Set down the data below from its first line to the line holding "COL = scene.collection", inclusive; omit all pictures.

DATASET EXTRACT:
---*---

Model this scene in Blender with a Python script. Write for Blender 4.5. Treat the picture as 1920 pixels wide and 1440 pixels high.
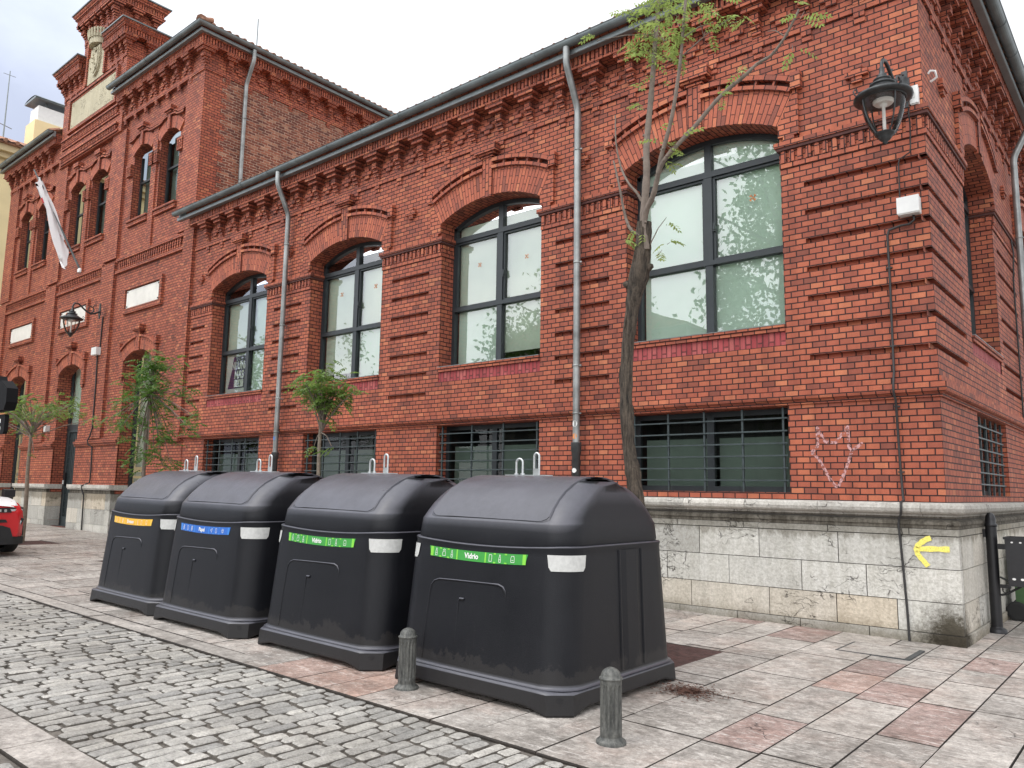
import bpy, math, random
from math import sin, cos, pi, radians, sqrt, atan2, asin
from mathutils import Vector, Matrix
random.seed(7)
scene = bpy.context.scene
for o in list(bpy.data.objects): bpy.data.objects.remove(o)
COL = scene.collection

# ---------------------------------------------------------------- camera
YAW, PITCH, ROLL = -0.7034, 0.1342, 0.0158
cam = bpy.data.cameras.new('camera'); camo = bpy.data.objects.new('camera', cam); COL.objects.link(camo)
f = Vector((sin(YAW)*cos(PITCH), cos(YAW)*cos(PITCH), sin(PITCH)))
r = Vector((cos(YAW), -sin(YAW), 0)); u = r.cross(f)
R2 = r*cos(ROLL)+u*sin(ROLL); U2 = -r*sin(ROLL)+u*cos(ROLL)
camo.matrix_world = Matrix(((R2.x, U2.x, -f.x, 1.898), (R2.y, U2.y, -f.y, -9.3542), (R2.z, U2.z, -f.z, 1.6392), (0, 0, 0, 1)))
cam.sensor_width = 36; cam.sensor_fit = 'HORIZONTAL'; cam.lens = 1471.04/1920*36; cam.clip_end = 600; cam.clip_start = .05
scene.camera = camo
scene.render.resolution_x = 1024; scene.render.resolution_y = 768

# ---------------------------------------------------------------- sky, sun, exposure
SUN_EL, SUN_AZ = radians(60), radians(200)     # azimuth of the sun measured from +Y towards +X
w = bpy.data.worlds.new("World"); scene.world = w; w.use_nodes = True
nt = w.node_tree; nt.nodes.clear()
N = nt.nodes.new; L = nt.links.new
out = N('ShaderNodeOutputWorld'); sky = N('ShaderNodeTexSky'); sky.sky_type = 'NISHITA'; sky.sun_disc = False
sky.sun_elevation = SUN_EL; sky.sun_rotation = SUN_AZ
b1 = N('ShaderNodeBackground'); b1.inputs[1].default_value = .12; L(sky.outputs[0], b1.inputs[0])
tc = N('ShaderNodeTexCoord'); mp = N('ShaderNodeMapping'); mp.inputs['Scale'].default_value = (1, 1, 1.9); mp.inputs['Location'].default_value = (.4, .15, .3)
L(tc.outputs['Generated'], mp.inputs[0])
nz = N('ShaderNodeTexNoise'); nz.inputs['Scale'].default_value = 2.3; nz.inputs['Detail'].default_value = 7; nz.inputs['Roughness'].default_value = .55; L(mp.outputs[0], nz.inputs['Vector'])
sx = N('ShaderNodeSeparateXYZ'); L(tc.outputs['Generated'], sx.inputs[0])
# darker, bluer cloud towards the west (-X), brilliant white overcast elsewhere
m1 = N('ShaderNodeMapRange'); m1.inputs[1].default_value = -.74; m1.inputs[2].default_value = -.94; m1.inputs[3].default_value = 0; m1.inputs[4].default_value = .75; L(sx.outputs[0], m1.inputs[0])
m2 = N('ShaderNodeMath'); m2.operation = 'ADD'; L(nz.outputs[0], m2.inputs[0]); L(m1.outputs[0], m2.inputs[1])
cr = N('ShaderNodeValToRGB'); L(m2.outputs[0], cr.inputs[0])
e = cr.color_ramp.elements; e[0].position = .56; e[0].color = (1.02, 1.03, 1.05, 1); e[1].position = 1.08; e[1].color = (.44, .48, .60, 1)
em = cr.color_ramp.elements.new(.8); em.color = (.60, .65, .77, 1)
b2 = N('ShaderNodeBackground'); L(cr.outputs[0], b2.inputs[0])
# the veiled sun makes a broad brighter region of cloud behind the camera
dv = N('ShaderNodeVectorMath'); dv.operation = 'DOT_PRODUCT'; L(tc.outputs['Generated'], dv.inputs[0]); dv.inputs[1].default_value = (sin(SUN_AZ)*cos(radians(40)), cos(SUN_AZ)*cos(radians(40)), sin(radians(40)))
gl_ = N('ShaderNodeMapRange'); gl_.interpolation_type = 'SMOOTHSTEP'; gl_.inputs[1].default_value = .1; gl_.inputs[2].default_value = 1; gl_.inputs[3].default_value = 1.0; gl_.inputs[4].default_value = 2.3; L(dv.outputs['Value'], gl_.inputs[0]); L(gl_.outputs[0], b2.inputs[1])
mx = N('ShaderNodeMixShader'); mx.inputs[0].default_value = .9; L(b1.outputs[0], mx.inputs[1]); L(b2.outputs[0], mx.inputs[2]); L(mx.outputs[0], out.inputs[0])
sl = bpy.data.lights.new('sun', 'SUN'); sl.energy = .7; sl.angle = radians(25); sl.color = (1, .96, .9)
so = bpy.data.objects.new('sun', sl); COL.objects.link(so)
sd = Vector((sin(SUN_AZ)*cos(SUN_EL), cos(SUN_AZ)*cos(SUN_EL), sin(SUN_EL)))
so.rotation_euler = sd.to_track_quat('Z', 'Y').to_euler()
scene.view_settings.view_transform = 'Standard'; scene.view_settings.look = 'None'; scene.view_settings.exposure = .42; scene.view_settings.gamma = 1
scene.render.engine = 'CYCLES'
scene.cycles.max_bounces = 6; scene.cycles.transparent_max_bounces = 12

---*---

PROBLEM SOLUTION:
Model this scene in Blender with a Python script. Write for Blender 4.5. Treat the picture as 1920 pixels wide and 1440 pixels high.
import bpy, math, random
from math import sin, cos, pi, radians, sqrt, atan2, asin
from mathutils import Vector, Matrix
random.seed(7)
scene = bpy.context.scene
for o in list(bpy.data.objects): bpy.data.objects.remove(o)
COL = scene.collection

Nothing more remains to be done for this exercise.